Comment by ProblemFactory
8 years ago
> The missions targeted by this technology are GOCE-like spacecrafts which by design must fly low
Once the technology matures, it could be used by more missions. Flying low has its benefits:
* Lower latency for communication satellites,
* Better resolution for Earth imaging / spy satellites,
* When the satellite fails, it quickly deorbits by itself.
Until now, flying low has just not been economical, but if this thruster has similar lifetime to medium and high orbit satellites, then many more missions could choose lower orbits.
>When the satellite fails, it quickly deorbits by itself.
This also means that failure recovery will be quite tricky if possible at all. There are some downsides to other points too: such a satellite would work at very thin margins due to the thruster being inefficient with air as a propellant. Its ground swath width will be lower, coverage will be worse, requiring more ground stations (remote sensing is very often limited by the downlink bandwidth). Also, some kind of aerodynamic shape will be required, limiting its capabilities and power budget. (electric propulsion needs a lot of power itself)

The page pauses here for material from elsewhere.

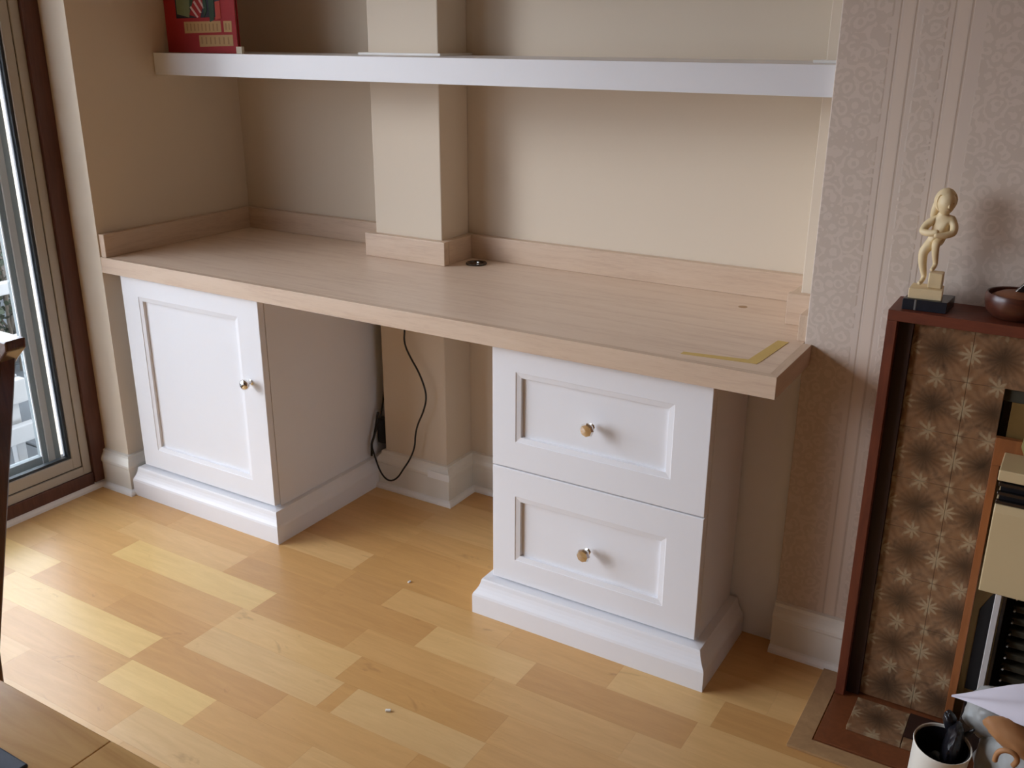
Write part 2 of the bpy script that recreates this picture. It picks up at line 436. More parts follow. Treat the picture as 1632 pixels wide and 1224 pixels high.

"Quickly" in this context is probably still weeks, and you could carry a little backup system to kick it into higher orbit in case of trouble. But really, low-flying com or imaging sats are probably parts of large, "cheap" constellations and meant to be of limited lifespan.
>This also means that failure recovery will be quite tricky if possible at all
Nowadays it's probably cheaper to send a new one than doing a whole Hubble like hot fix with a space shuttle
I'm not talking about on-orbit servicing though. Failure recovery is done all the time with most satellites. The operator just needs some time to determine the nature of the problem, possibly doing some workaround. With a low flying satellite you don't have much time for that.
failure recovery in the context of spacecraft usually means software-commands sent via TT&C (tracking, telemetry and control) channel to switch to another piece of hardware, part of the N+1 or 1+1 configuration on the spacecraft. It is incredibly exceptionally rare for a human to ever visit a satellite once in orbit.
They did it a few times in the 1980s with the shuttle, including recovery of a satellite to prove it could be done, and there were the hubble servicing missions. But other than that no human has ever touched a satellite once it's in orbit.